Once again, I/O space is memory-mapped. Versions of the port functions are defined to work with unsigned long ports.

The curious reader can extract more information from the io.h files, which sometimes define a few architecture-specific functions in addition to those we describe in this chapter. Be warned that some of these files are rather difficult reading, however.

It's interesting to note that no processor outside the x86 family features a different address space for ports, even though several of the supported families are shipped with ISA and/or PCI slots (and both buses implement separate I/O and memory address spaces).

Moreover, some processors (most notably the early Alphas) lack instructions that move one or two bytes at a time.^[4] Therefore, their peripheral chipsets simulate 8-bit and 16-bit I/O accesses by mapping them to special address ranges in the memory address space. Thus, an inb and an inw instruction that act on the same port are implemented by two 32-bit memory reads that operate on different addresses. Fortunately, all of this is hidden from the device driver writer by the internals of the macros described in this section, but we feel it's an interesting feature to note. If you want to probe further, look for examples in include/asm-alpha/core_lca.h.

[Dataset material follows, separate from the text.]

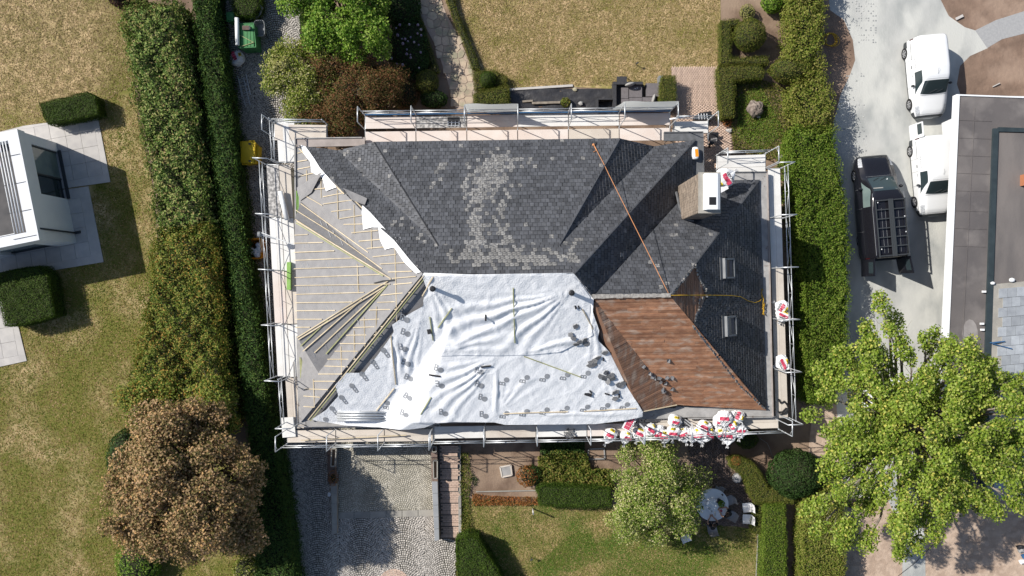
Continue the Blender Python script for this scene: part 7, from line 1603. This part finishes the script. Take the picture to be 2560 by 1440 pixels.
# --- ropes and cables
def rope(name, label, cat, pts, r, m): return tag(one(name, M[m], lambda b: b.tube(pts, r, 6), smooth=True), label, cat)
a, c = RP(1484, 360, .12), RP(1672, 735, .12); ml = a.lerp(c, .5)
n_ = 14; rp = []
for i in range(n_ + 1):
    q = a.lerp(c, i / n_); q.z = max(q.z, float(roof_z(q.x, q.y)) + .05); rp.append(q)
rope('safety_rope', 'taut orange rope crossing the dark roof from north eave to wing ridge', 'rope', rp, .016, 'rope_o')
tag(one('rope_knot', M['rope_o'], lambda b: [b.ball(RP(1484, 362, .08), .07, 8, 6), b.tube([RP(1486, 366, .08), RP(1491, 376, .06), RP(1484, 380, .06)], .018, 5)]), 'orange knot of the rope at the north roof hook', 'knot')
rope('yellow_rope', 'yellow line running from the wing ridge to the east gutter', 'rope', [RP(u, v, .07) for u, v in ((1678, 738), (1720, 738), (1780, 738), (1830, 739), (1852, 742), (1870, 752), (1888, 757), (1900, 752), (1906, 745))], .016, 'rope_y')
rope('yellow_rope', 'coiled end of the yellow rope hanging at the east gutter', 'rope', [P(u, v, 3.3) for u, v in ((1906, 745), (1900, 735), (1902, 725), (1907, 722), (1903, 732), (1909, 748), (1907, 760), (1911, 766), (1906, 772), (1912, 775), (1906, 765), (1912, 757), (1908, 780), (1912, 788), (1907, 785), (1911, 776))], .02, 'rope_y')
pts = []
for i in range(110):
    t = i / 110; an = t * 2 * math.pi * 6 + .3; r = .34 + .08 * math.sin(5 * t * 6.28) + .03 * math.sin(i); p = P(2075 + 5 * math.sin(t * 9), 99 + 4 * math.cos(t * 7), .04 + .08 * t); pts.append(p + Vector((r * 1.05 * math.cos(an), r * math.sin(an), 0)))
rope('cable_coil', 'yellow cable coil lying by the hornbeam hedge', 'cable', pts, .014, 'rope_y')
hc_ = P(2109, 262, .5); hp_ = thing('hose_hoop', 'white wire hoop with two legs at the edge of the drive', 'hoop', (hc_.x, hc_.y, 0))
one('hoop', M['white'], lambda b: b.tube([hc_ + Vector((.26 * math.cos(t), .19 * math.sin(t), .06 * math.cos(t))) for t in np.linspace(0, 6.28, 22)], .016, 6), hp_, True); one('leg', M['white'], lambda b: b.tube([hc_ + Vector((.24, .05, 0)), Vector((hc_.x + .1, hc_.y - .1, 0))], .014, 5), hp_); one('leg', M['white'], lambda b: b.tube([hc_ + Vector((-.24, .05, 0)), Vector((hc_.x - .1, hc_.y - .1, 0))], .014, 5), hp_); one('spoke', M['white'], lambda b: b.tube([hc_ + Vector((-.2, -.1, 0)), hc_ + Vector((0, .05, 0)), hc_ + Vector((.05, .19, 0))], .012, 5), hp_)
rope('ground_wire', 'thin dark wire across the sandy plot', 'wire', [P(u, v, .03) for u, v in ((2245, 1440), (2290, 1405), (2330, 1365), (2356, 1342))], .012, 'ink')
rope('garden_hose', 'pale hose on the bare soil below the scaffold end', 'hose', [P(u, v, .03) for u, v in ((1900, 1096), (1918, 1108), (1926, 1125), (1932, 1145))], .012, 'cushion_l')
for u, v, lab in ((2398, 44, 'white scrap on the upper bare earth'), (2490, 213, 'pale stick bundle on the bare earth')): c = P(u, v, .06); tag(one('debris_piece', M['slab'], lambda b: b.bar(c + Vector((-.18, -.08, 0)), c + Vector((.18, .1, .04)), .05 if u > 2450 else .14, .05)), lab, 'debris')
tag(one('log', M['bark'], lambda b: b.tube([P(2125, 1262, .15), P(2185, 1266, .15)], .18, 10), smooth=True), 'dark log on the sandy plot beside the broad hedge', 'log')
rb = thing('rubble_heap', 'small heap with blue scrap at the right edge of the sandy plot', 'rubble', P(2556, 1386))
for k, (u, v, m) in enumerate(((2553, 1376, 'gutter'), (2562, 1390, 'blue'), (2556, 1404, 'white'), (2550, 1368, 'ink'))): c = P(u, v, .12); one('lump', M[m], lambda b: b.ball(c, (.2, .15, .12), 9, 6, fn=lambda d: 1 + .2 * math.sin(7 * d.x + 3 * d.y)), rb)

# ---------------------------------------------------------------- garden table, chairs, people
TC = P(1781, 1262, .75); tb = thing('garden_table', 'round white garden table with a turning tray, half under the tree', 'table', (TC.x, TC.y, 0))
one('tabletop', M['white'], lambda b: b.tube([TC - Vector((0, 0, .04)), TC], .86, 40), tb); one('turntable', M['white'], lambda b: b.lathe(TC, [(.34, .03), (.36, .045), (.34, .055)], 28), tb); one('pedestal', M['grey_p'], lambda b: b.tube([Vector((TC.x, TC.y, 0)), TC - Vector((0, 0, .04))], .09, 12), tb)
hb = P(1801, 1257, .85); hbx = thing('herb_pot', 'dark box with a leafy green plant on the white table', 'pot plant', (hb.x, hb.y, .75)); one('box', M['black'], lambda b: b.box((hb.x - .03, hb.y + .06, .83), (.30, .24, .16), rz=-.5), hbx)
q, nn_ = ball_pts((hb.x + .02, hb.y - .02, .98), (.17, .17, .09), 400); leaf_mesh('leaves', q, nn_, .06, LF['bright'], hbx)
for u, v, m, s, lab in ((1773, 1271, 'print', .055, 'mug on the white table near the people'), (1803, 1277, 'red', .05, 'red cup on the white table near the right person'), (1806, 1237, 'ink', .04, 'dark phone on the upper side of the white table'), (1756, 1267, 'ink', .04, 'dark box near the tree side of the white table'), (1779, 1278, 'ink', .03, 'small dark tin in front of the lower person')):
    p = P(u, v, .80); r_ = thing('cup' if m in ('print', 'red') else 'small_item', lab, 'cup' if m in ('print', 'red') else 'item', (p.x, p.y, .75)); one('body', M[m], lambda b: b.lathe((p.x, p.y, .75), [(s, 0), (s * 1.1, .09), (s * .9, .09), (s * .8, .03)], 12), r_); one('handle' if m in ('print', 'red') else 'cap', M['white'], lambda b: b.box((p.x + s, p.y, .80), (s, .02, .04)), r_)
tag(one('flat_ruler', M['batten'], lambda b: b.bar(P(1786, 1266, .76), P(1788, 1289, .76), .035, .012)), 'pale wooden spatula lying on the white table', 'spatula')
tag(one('paper_sheet', M['white'], lambda b: b.box((*P(1762, 1281, .762).xy, .762), (.26, .2, .008), rz=.4)), 'white paper wrapping on the white table edge', 'paper')
def chair(label, u, v, rz, m, z=.0, tip=0.0, group='garden chairs'):
    p = P(u, v, .45); root = thing('garden_chair', label, 'chair', (p.x, p.y, z), group, rz); root.rotation_euler = (tip, 0, rz)
    # shell: seat and curved back in one piece, facing local -y
    b = MB(); n = 12
    def sh(i, j):
        s = i / n * 2 - 1; t = j / 9
        if t < .55: y = -.24 + t / .55 * .44; z_ = .44 + .035 * s * s * 1.2 - .015 * math.sin(t * 5)
        else: q = (t - .55) / .45; y = .20 + .10 * q; z_ = .44 + .40 * q + .04 * s * s
        wdt = .25 - .05 * max(0, t - .6) * 2; return (s * wdt, y - .10 * s * s * max(0, t - .5), z_ + .10 * max(0, abs(s) - .75) * 4 * (0.3 + t))
    for j in range(10):
        for i in range(n + 1): b.v.append(sh(i, j))
    for j in range(9):
        for i in range(n): b.f.append((j * (n + 1) + i, j * (n + 1) + i + 1, (j + 1) * (n + 1) + i + 1, (j + 1) * (n + 1) + i)); b.m.append(0)
    k = len(b.v); b.v += [(x, y - .0, z_ - .018) for x, y, z_ in b.v]; b.f += [tuple(k + q for q in reversed(f)) for f in b.f[:]]; b.m += [0] * (len(b.f) - len(b.m))
    b.build('shell', M[m], root, True, False)
    for sx in (-1, 1):
        for sy in (-1, 1): one('leg', M['grey_p'], lambda b: b.tube([(sx * .16, sy * .14, .43), (sx * .23, sy * .22, 0)], .015, 6), root, False, False)
    return root
M['chair_w'] = mat('white_chair_shell', (0.72, 0.71, 0.70), None, rough=0.5); M['chair_g'] = mat('grey_chair_shell', (0.36, 0.355, 0.36), None, rough=0.6)
chair('upper of the two empty white chairs by the hedge', 1868, 1268, -1.45, 'chair_w'); chair('lower of the two empty white chairs by the hedge', 1868, 1297, -1.60, 'chair_w')
chair('grey chair pushed in at the upper side of the table', 1797, 1226, -.35, 'chair_g'); chair('grey chair tucked in at the right side of the table', 1823, 1250, -1.15, 'chair_g')
chair('grey chair carrying the person at the lower right', 1826, 1287, -2.05, 'chair_g'); chair('grey chair carrying the person at the lower left', 1780, 1322, -2.98, 'chair_g')
chair('pale chair alone under the edge of the cream tree', 1714, 1345, .4, 'chair_w')
po = P(1845, 1197, .4); pf = thing('pouf', 'round grey knitted pouf beside the curved hedge', 'pouf', (po.x, po.y, 0)); one('body', M['chair_g'], lambda b: b.ball((po.x, po.y, .22), (.27, .27, .22), 22, 12, fn=lambda d: 1 + .035 * math.sin(14 * math.atan2(d.y, d.x))), pf, True); one('top_button', M['grey_p'], lambda b: b.ball((po.x, po.y, .44), (.05, .05, .02), 10, 6), pf)

def skin_obj(name, joints, edges, m, parent, root_i=0, levels=1):
    me = bpy.data.meshes.new(name); me.from_pydata([j[:3] for j in joints], edges, []); me.materials.append(m)
    o = bpy.data.objects.new(name, me); COL.objects.link(o)
    if parent: o.parent = parent
    sk = o.modifiers.new('skin', 'SKIN'); sk.use_smooth_shade = True
    L = me.skin_vertices[0].data if me.skin_vertices else None
    if L is None: me.skin_vertices.new() if hasattr(me.skin_vertices, 'new') else None
    for i, j in enumerate(joints):
        r = j[3]; me.skin_vertices[0].data[i].radius = (r, r) if not hasattr(r, '__len__') else r
    me.skin_vertices[0].data[root_i].use_root = True
    if levels: o.modifiers.new('sub', 'SUBSURF').levels = levels; o.modifiers['sub'].render_levels = levels
    return o
def person(label, u, v, rz, lean=.22, reach=.1):
    p = P(u, v, .5); root = thing('person', label, 'person', (p.x, p.y, 0), None, rz)
    # facing local -y, seated: hips on a .46 m seat
    sh_y = -.02 - lean; J = [(0, .06, .54, .13), (0, .03 - lean * .35, .74, .115), (0, sh_y, .98, .125), (0, sh_y - .03, 1.08, .055), (0, sh_y - .07, 1.16, .075), (0, sh_y - .09, 1.25, .095), (0, sh_y - .085, 1.33, .06)]
    E = [(0, 1), (1, 2), (2, 3), (3, 4), (4, 5), (5, 6)]
    def add(pt, par): J.append(pt); E.append((par, len(J) - 1)); return len(J) - 1
    hands = []
    for s in (-1, 1):
        a = add((s * .17, sh_y, 1.00, .065), 2); e = add((s * .27, sh_y - .14, .82, .045), a); w_ = add((s * (.12 - reach * .3), sh_y - .36, .80, .030), e); h = add((s * (.08 - reach * .3), sh_y - .43, .80, .034), w_)
        hands.append((s, h))
        for k in range(4): f1 = add((s * (.08 - reach * .3) + (k - 1.5) * .021, sh_y - .485 + .006 * abs(k - 1.2), .797, .010), h); add((s * (.08 - reach * .3) + (k - 1.5) * .021, sh_y - .525 + .012 * abs(k - 1.2), .782, .008), f1)
        t1 = add((s * (.08 - reach * .3) - s * .045, sh_y - .43, .80, .011), w_); add((s * (.08 - reach * .3) - s * .06, sh_y - .47, .79, .009), t1)
        k1 = add((s * .10, -.10, .55, .085), 0); k2 = add((s * .13, -.36, .54, .06), k1); k3 = add((s * .13, -.36, .10, .04), k2); add((s * .14, -.48, .045, .035), k3)
    b_ = skin_obj('body', J, E, M['skin'], root)
    # clothes
    Js = [(0, .06, .54, .155), (0, .03 - lean * .35, .74, .14), (0, sh_y, .97, .15)]; Es = [(0, 1), (1, 2)]
    for s in (-1, 1): Js.append((s * .17, sh_y, 1.00, .085)); Es.append((2, len(Js) - 1)); Js.append((s * .235, sh_y - .085, .90, .062)); Es.append((len(Js) - 2, len(Js) - 1))
    skin_obj('t_shirt', Js, Es, M['shirt'], root)
    Jt = [(0, .06, .53, .15)]; Et = []
    for s in (-1, 1):
        Jt.append((s * .10, -.10, .55, .10)); i = len(Jt) - 1; Et.append((0, i)); Jt.append((s * .13, -.37, .54, .075)); Et.append((i, i + 1)); Jt.append((s * .13, -.36, .12, .055)); Et.append((i + 1, i + 2))
    skin_obj('trousers', Jt, Et, M['jeans'], root)
    hc2 = Vector((0, sh_y - .075, 1.285)); one('hair', M['hair'], lambda b: b.ball(hc2, (.098, .115, .115), 14, 10, fn=lambda d: 1.0 if (d.y > -.55 or d.z > .35) else .80), root, True, False)
    fy = sh_y - .09
    one('nose', M['skin'], lambda b: b.ball((0, fy - .115, 1.235), (.016, .022, .022), 8, 6), root, True, False)
    for s in (-1, 1): one('eye', M['white'], lambda b: b.ball((s * .034, fy - .092, 1.262), .013, 8, 6), root, True, False); one('ear', M['skin'], lambda b: b.ball((s * .098, fy + .01, 1.245), (.012, .022, .034), 8, 6), root, True, False)
    one('mouth', M['red'], lambda b: b.box((0, fy - .096, 1.195), (.045, .01, .01)), root, False, False)
    for s in (-1, 1): one('shoe', M['black'], lambda b: b.ball((s * .14, -.44, .05), (.05, .14, .05), 10, 7), root, True, False)
    return root
person('person in black with bare arms, seated at the lower left of the table', 1780, 1317, -2.98)
person('person in black with bare arms, seated at the lower right of the table', 1822, 1283, -2.05)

^[4] Single-byte I/O is not as important as one may imagine, because it is a rare operation. To read/write a single byte to any address space, you need to implement a data path connecting the low bits of the register-set data bus to any byte position in the external data bus. These data paths require additional logic gates that get in the way of every data transfer. Dropping byte-wide loads and stores can benefit overall system performance.

How I/O operations are performed on each platform is well described in the programmer's manual for each platform; those manuals are usually available for download as PDFs on the Web.